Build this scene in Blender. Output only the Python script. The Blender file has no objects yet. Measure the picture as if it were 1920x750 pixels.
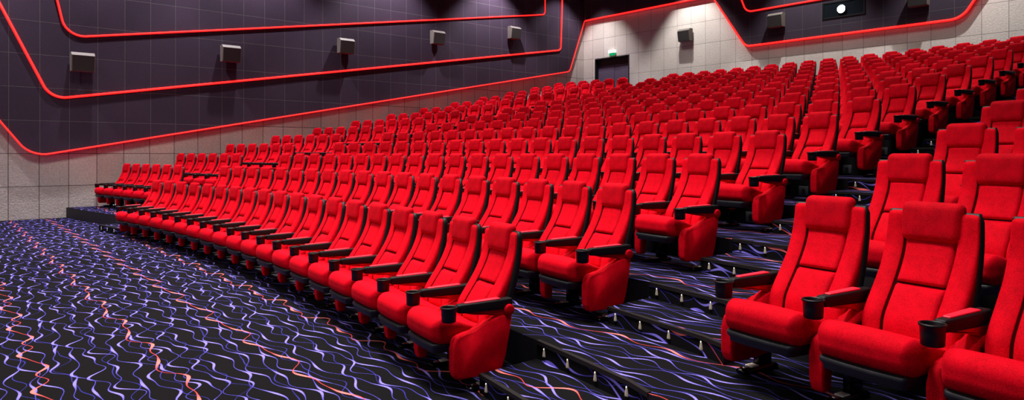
import bpy, bmesh, math, random
from mathutils import Vector, Matrix
random.seed(7)
S = bpy.context.scene
COL = S.collection
PI = math.pi

# ------------------------------------------------------------------ layout
F_PX, YAW, HZ, EYE = 1282.0, 0.8555, 287.6, 1.5
RISE, ARC_R, ARC_X, ARC_Y, DEPTH = 0.2421, 34.44, -9.441, 3.5425, 1.208
PITCH, MAIN_S = 0.56, -4.2624
WALL_X, WALL_Y, CEIL = -18.8, 20.15, 8.5
ROWS = 14
AISLE = (-3.36, -2.24)          # right-hand stairs
AISLE_L = (-15.22, -14.02)      # left-hand stairs
HALF = 0.49                     # depth of the intermediate step


def arc_pt(s):
    a = s / ARC_R
    return ARC_X + ARC_R * math.sin(a), ARC_Y - ARC_R + ARC_R * math.cos(a), a


def base_y(x):
    """y of the head line of row 1 at world x (arc, straight wings)."""
    if x < -14.2:
        return 2.5312 + (x + 18.338) * math.tan(0.1466)
    if x > -2.3:
        return 2.665 - (x + 1.745) * 0.175
    return ARC_Y - ARC_R + math.sqrt(ARC_R ** 2 - (x - ARC_X) ** 2)


def edge_y(x, k):
    """front edge of the tread that carries row k"""
    return base_y(x) + DEPTH * (k - 2) + 0.14


# ------------------------------------------------------------------ materials
class NT:
    def __init__(self, name):
        self.m = bpy.data.materials.new(name)
        self.m.use_nodes = True
        self.t = self.m.node_tree
        self.b = self.t.nodes['Principled BSDF']

    def n(self, typ, **kw):
        nd = self.t.nodes.new(typ)
        for k, v in kw.items():
            setattr(nd, k, v)
        return nd

    def link(self, a, b):
        self.t.links.new(a, b)

    def put(self, sock, v):
        if isinstance(v, (int, float)):
            sock.default_value = v
        elif isinstance(v, (tuple, list)):
            sock.default_value = v
        else:
            self.link(v, sock)

    def math(self, op, a, b=None, c=None, clamp=False):
        nd = self.n('ShaderNodeMath', operation=op)
        nd.use_clamp = clamp
        self.put(nd.inputs[0], a)
        if b is not None:
            self.put(nd.inputs[1], b)
        if c is not None:
            self.put(nd.inputs[2], c)
        return nd.outputs[0]

    def mix(self, f, a, b):
        nd = self.n('ShaderNodeMix', data_type='RGBA')
        self.put(nd.inputs[0], f)
        self.put(nd.inputs[6], a)
        self.put(nd.inputs[7], b)
        return nd.outputs[2]

    def noise(self, vec, scale, detail=2.0, rough=0.5):
        nd = self.n('ShaderNodeTexNoise')
        if vec is not None:
            self.link(vec, nd.inputs['Vector'])
        nd.inputs['Scale'].default_value = scale
        nd.inputs['Detail'].default_value = detail
        nd.inputs['Roughness'].default_value = rough
        return nd.outputs['Fac']

    def bump(self, h, strength, dist):
        nd = self.n('ShaderNodeBump')
        nd.inputs['Strength'].default_value = strength
        nd.inputs['Distance'].default_value = dist
        self.link(h, nd.inputs['Height'])
        self.link(nd.outputs[0], self.b.inputs['Normal'])

    def smooth(self, x, lo, hi):
        nd = self.n('ShaderNodeMapRange', interpolation_type='SMOOTHSTEP')
        self.put(nd.inputs[0], x)
        self.put(nd.inputs[1], lo)
        self.put(nd.inputs[2], hi)
        nd.inputs[3].default_value = 0.0
        nd.inputs[4].default_value = 1.0
        return nd.outputs[0]


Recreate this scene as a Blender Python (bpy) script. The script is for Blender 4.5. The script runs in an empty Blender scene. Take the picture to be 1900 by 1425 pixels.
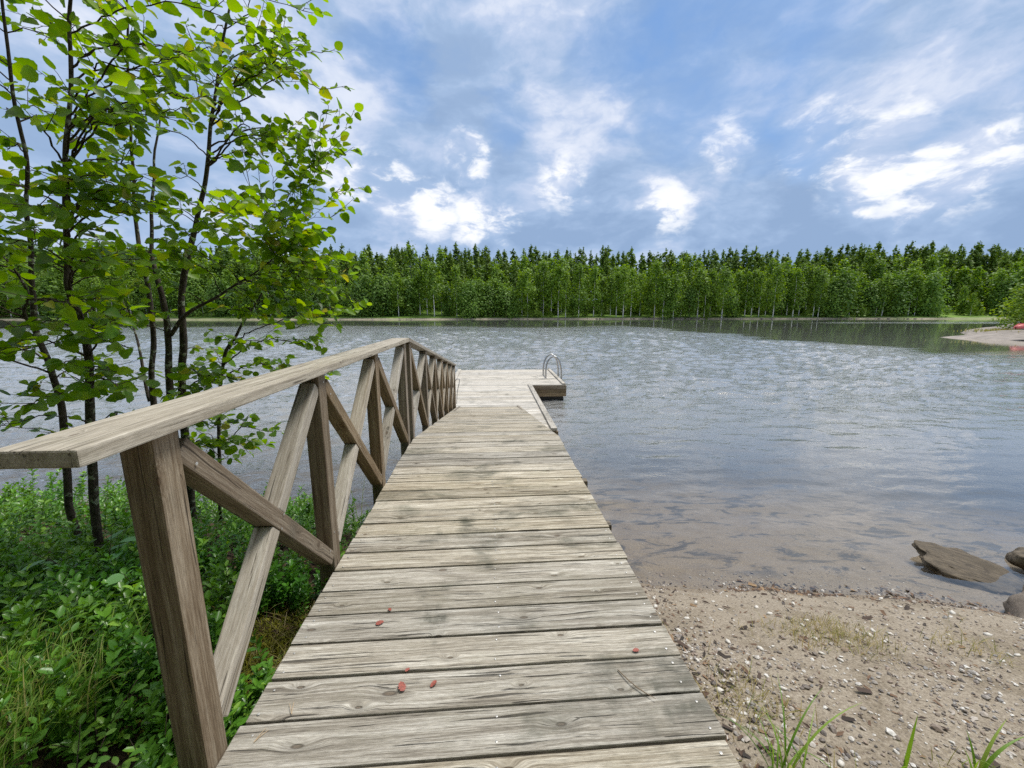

Exercise brief
Stop after the line containing "PI = math.pi": copy the records exactly from the first line up to there, leaving pictures out.

Exercise answer
Build this scene in Blender. Output only the Python script. The Blender file has no objects yet. Measure the picture as if it were 1920x750 pixels.
import bpy, bmesh, math, random
from mathutils import Vector, Matrix
random.seed(7)
S = bpy.context.scene
COL = S.collection
PI = math.pi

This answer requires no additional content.